The World Bank director also criticized Kenya’s tax exemptions, which cost the country more than Ksh510 billion annually or 3.4 percent of GDP according to the National Treasury’s 2024 Tax Expenditure Report. “This is enough to build a new Nairobi Expressway every year,” he argued, urging reforms to exemptions alongside stronger property and wealth taxes to raise revenues without overburdening ordinary citizens.
On job creation, Fan underscored the central role of the private sector, calling for regulatory streamlining, improved access to finance, and lower borrowing costs. He urged the government to invest in Kenya’s youthful population through expanded vocational training, better school-to-work transitions, and innovation support to prepare young people for a rapidly changing economy.
Fan also highlighted the green economy as a potential growth engine, encouraging investments in clean energy, climate-smart agriculture, and resilient infrastructure. However, he cautioned that corruption remains a significant barrier to progress.
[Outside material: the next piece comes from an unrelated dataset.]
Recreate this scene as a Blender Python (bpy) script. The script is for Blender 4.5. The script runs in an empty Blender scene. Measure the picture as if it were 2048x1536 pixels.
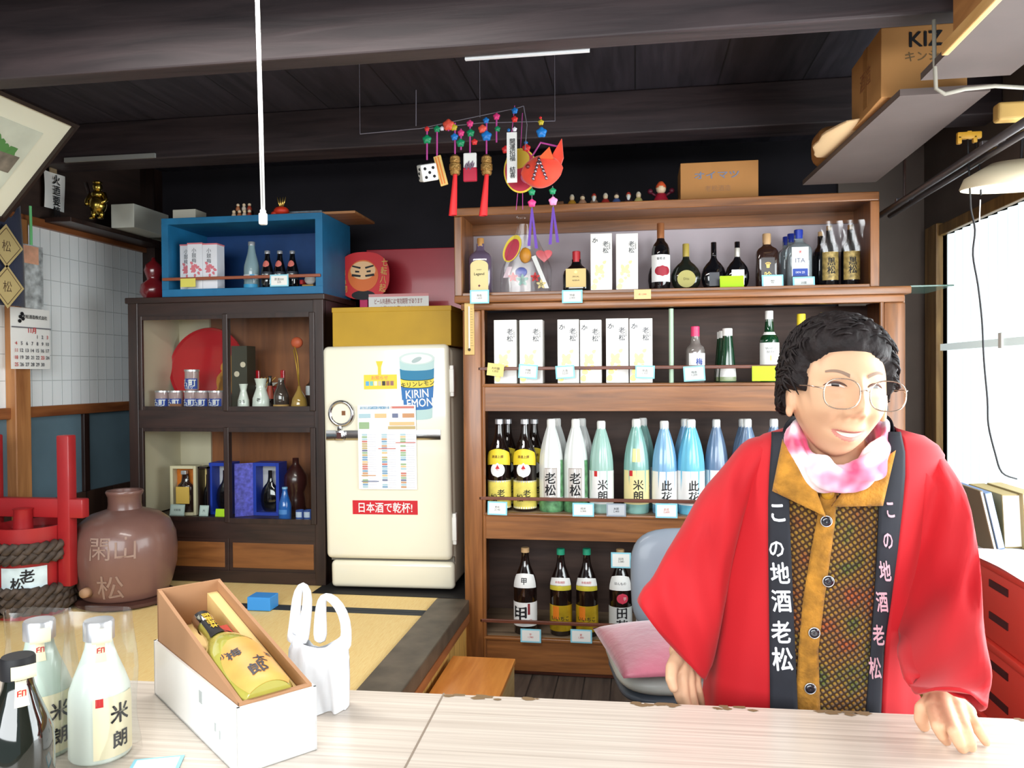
import bpy, bmesh, math, random
from mathutils import Vector, Matrix, noise
PI = math.pi
random.seed(7)
SC = bpy.context.scene
COL = SC.collection

# ---------------------------------------------------------------- camera model
F, PSI, TH, RHO, CH = 1593.0, math.radians(8.85), math.radians(0.75), math.radians(0.42), 1.27
_d = Vector((-math.sin(PSI) * math.cos(TH), math.cos(PSI) * math.cos(TH), -math.sin(TH)))
_r0 = _d.cross(Vector((0, 0, 1))).normalized()
_u0 = _r0.cross(_d)
_r = math.cos(RHO) * _r0 - math.sin(RHO) * _u0
_u = math.sin(RHO) * _r0 + math.cos(RHO) * _u0
EYE = Vector((0, 0, CH))
def ray(px, py):
    return _d * F + _r * (px - 1024) - _u * (py - 768)
def P(px, py, Y):
    v = ray(px, py)
    return EYE + v * (Y / v.y)
def Pz(px, py, z):
    v = ray(px, py)
    return EYE + v * ((z - CH) / v.z)
def Px(px, py, X):
    v = ray(px, py)
    return EYE + v * (X / v.x)
def XW(px0, px1, py, Y):
    return P(px0, py, Y).x, P(px1, py, Y).x
def ZZ(py, Y, px=1272):
    return P(px, py, Y).z
cam = bpy.data.objects.new('camera', bpy.data.cameras.new('camera'))
COL.objects.link(cam)
cam.data.sensor_width = 36.0
cam.data.lens = F / 2048 * 36
cam.data.clip_start = 0.02
cam.matrix_world = Matrix(((_r.x, _u.x, -_d.x, 0), (_r.y, _u.y, -_d.y, 0), (_r.z, _u.z, -_d.z, CH), (0, 0, 0, 1)))
SC.camera = cam

# ---------------------------------------------------------------- materials
def S(r, g, b):
    f = lambda c: (c / 255 / 12.92) if c / 255 <= 0.04045 else ((c / 255 + 0.055) / 1.055) ** 2.4
    return (f(r), f(g), f(b), 1)
_M = {}
def mat(name, col, rough=0.5, metal=0.0, trans=0.0, coat=0.0, emit=None, estr=0.0, sheen=0.0, spec=0.5, noise_s=0, noise_a=0.0, bump=0.0, bump_s=80, ior=1.45, alpha=1.0, sss=0):
    if name in _M: return _M[name]
    m = bpy.data.materials.new(name); m.use_nodes = True; _M[name] = m
    nt = m.node_tree; b = nt.nodes['Principled BSDF']
    b.inputs['Base Color'].default_value = col
    b.inputs['Roughness'].default_value = rough
    b.inputs['Metallic'].default_value = metal
    b.inputs['Transmission Weight'].default_value = trans
    b.inputs['Coat Weight'].default_value = coat
    b.inputs['Coat Roughness'].default_value = 0.06
    b.inputs['Sheen Weight'].default_value = sheen
    b.inputs['Specular IOR Level'].default_value = spec
    b.inputs['IOR'].default_value = ior
    b.inputs['Alpha'].default_value = alpha
    if sss:
        b.inputs['Subsurface Weight'].default_value = sss
        b.inputs['Subsurface Radius'].default_value = (0.012, 0.005, 0.003)
    if emit:
        b.inputs['Emission Color'].default_value = emit
        b.inputs['Emission Strength'].default_value = estr
    if noise_a or bump:
        tc = nt.nodes.new('ShaderNodeTexCoord')
    if noise_a:
        n = nt.nodes.new('ShaderNodeTexNoise'); n.inputs['Scale'].default_value = noise_s; n.inputs['Detail'].default_value = 6
        nt.links.new(tc.outputs['Object'], n.inputs['Vector'])
        r = nt.nodes.new('ShaderNodeValToRGB')
        r.color_ramp.elements[0].position = 0.3; r.color_ramp.elements[1].position = 0.7
        r.color_ramp.elements[0].color = tuple(c * (1 - noise_a) for c in col[:3]) + (1,)
        r.color_ramp.elements[1].color = tuple(min(1, c * (1 + noise_a)) for c in col[:3]) + (1,)
        nt.links.new(n.outputs['Fac'], r.inputs['Fac']); nt.links.new(r.outputs['Color'], b.inputs['Base Color'])
    if bump:
        n2 = nt.nodes.new('ShaderNodeTexNoise'); n2.inputs['Scale'].default_value = bump_s; n2.inputs['Detail'].default_value = 4
        nt.links.new(tc.outputs['Object'], n2.inputs['Vector'])
        bp = nt.nodes.new('ShaderNodeBump'); bp.inputs['Strength'].default_value = bump; bp.inputs['Distance'].default_value = 0.01
        nt.links.new(n2.outputs['Fac'], bp.inputs['Height']); nt.links.new(bp.outputs['Normal'], b.inputs['Normal'])
    return m
def wood(name, c1, c2, stretch=(1, 12, 12), scale=4.0, rough=0.45, coat=0.0, bump=0.15, plank=None):
    """grain runs along the axis with the smallest stretch; plank=(axis, width, groove) cuts joints between boards."""
    if name in _M: return _M[name]
    m = bpy.data.materials.new(name); m.use_nodes = True; _M[name] = m
    nt = m.node_tree; b = nt.nodes['Principled BSDF']
    b.inputs['Roughness'].default_value = rough; b.inputs['Coat Weight'].default_value = coat
    b.inputs['Coat Roughness'].default_value = 0.15
    tc = nt.nodes.new('ShaderNodeTexCoord'); mp = nt.nodes.new('ShaderNodeMapping')
    mp.inputs['Scale'].default_value = stretch
    nt.links.new(tc.outputs['Object'], mp.inputs['Vector'])
    n = nt.nodes.new('ShaderNodeTexNoise'); n.inputs['Scale'].default_value = scale; n.inputs['Detail'].default_value = 8; n.inputs['Distortion'].default_value = 0.6
    nt.links.new(mp.outputs['Vector'], n.inputs['Vector'])
    r = nt.nodes.new('ShaderNodeValToRGB')
    r.color_ramp.elements[0].position = 0.32; r.color_ramp.elements[1].position = 0.68
    r.color_ramp.elements[0].color = c1; r.color_ramp.elements[1].color = c2
    nt.links.new(n.outputs['Fac'], r.inputs['Fac'])
    out = r.outputs['Color']
    if plank:
        ax, w, g = plank
        sp = nt.nodes.new('ShaderNodeSeparateXYZ'); nt.links.new(tc.outputs['Object'], sp.inputs['Vector'])
        dv = nt.nodes.new('ShaderNodeMath'); dv.operation = 'DIVIDE'; dv.inputs[1].default_value = w
        nt.links.new(sp.outputs['XYZ'[ax]], dv.inputs[0])
        fr = nt.nodes.new('ShaderNodeMath'); fr.operation = 'FRACT'; nt.links.new(dv.outputs[0], fr.inputs[0])
        lt = nt.nodes.new('ShaderNodeMath'); lt.operation = 'LESS_THAN'; lt.inputs[1].default_value = g / w
        nt.links.new(fr.outputs[0], lt.inputs[0])
        fl = nt.nodes.new('ShaderNodeMath'); fl.operation = 'FLOOR'; nt.links.new(dv.outputs[0], fl.inputs[0])
        wn = nt.nodes.new('ShaderNodeTexWhiteNoise'); wn.noise_dimensions = '1D'; nt.links.new(fl.outputs[0], wn.inputs['W'])
        hs = nt.nodes.new('ShaderNodeHueSaturation'); nt.links.new(out, hs.inputs['Color'])
        ma = nt.nodes.new('ShaderNodeMath'); ma.operation = 'MULTIPLY_ADD'; ma.inputs[1].default_value = 0.5; ma.inputs[2].default_value = 0.75
        nt.links.new(wn.outputs['Value'], ma.inputs[0]); nt.links.new(ma.outputs[0], hs.inputs['Value'])
        mx = nt.nodes.new('ShaderNodeMix'); mx.data_type = 'RGBA'
        nt.links.new(lt.outputs[0], mx.inputs[0]); nt.links.new(hs.outputs['Color'], mx.inputs[6])
        mx.inputs[7].default_value = tuple(c * 0.3 for c in c1[:3]) + (1,)
        out = mx.outputs[2]
    nt.links.new(out, b.inputs['Base Color'])
    if bump:
        bp = nt.nodes.new('ShaderNodeBump'); bp.inputs['Strength'].default_value = bump; bp.inputs['Distance'].default_value = 0.005
        nt.links.new(n.outputs['Fac'], bp.inputs['Height']); nt.links.new(bp.outputs['Normal'], b.inputs['Normal'])
    return m
def film(name, col=(1, 1, 1, 1), fac=0.12, rough=0.08):
    """thin clear sheet: mostly see-through, with a glossy face"""
    if name in _M: return _M[name]
    m = bpy.data.materials.new(name); m.use_nodes = True; _M[name] = m
    nt = m.node_tree; nt.nodes.remove(nt.nodes['Principled BSDF'])
    t = nt.nodes.new('ShaderNodeBsdfTransparent'); t.inputs['Color'].default_value = col
    g = nt.nodes.new('ShaderNodeBsdfGlossy'); g.inputs['Roughness'].default_value = rough
    lw = nt.nodes.new('ShaderNodeLayerWeight'); lw.inputs['Blend'].default_value = 0.3
    ma = nt.nodes.new('ShaderNodeMath'); ma.operation = 'MULTIPLY_ADD'; ma.inputs[1].default_value = 0.25; ma.inputs[2].default_value = fac
    ma.use_clamp = True
    nt.links.new(lw.outputs['Fresnel'], ma.inputs[0])
    x = nt.nodes.new('ShaderNodeMixShader'); nt.links.new(ma.outputs[0], x.inputs['Fac'])
    nt.links.new(t.outputs[0], x.inputs[1]); nt.links.new(g.outputs[0], x.inputs[2])
    nt.links.new(x.outputs[0], nt.nodes['Material Output'].inputs['Surface'])
    return m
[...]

For example, he estimated that bribes paid to traffic police alone amount to 0.5 percent of GDP annually funds that, if redirected, could finance the Standard Gauge Railway expansion to Uganda within five years or significantly boost social protection programs.
According to the World Bank’s latest Public Finance Review, adopting these five policy shifts could reduce Kenya’s debt-to-GDP ratio by a third within a decade, restoring levels last seen in the early 2010s. The report also urged a review of the rollout and funding model of Universal Health Coverage to reduce the financial burden on citizens.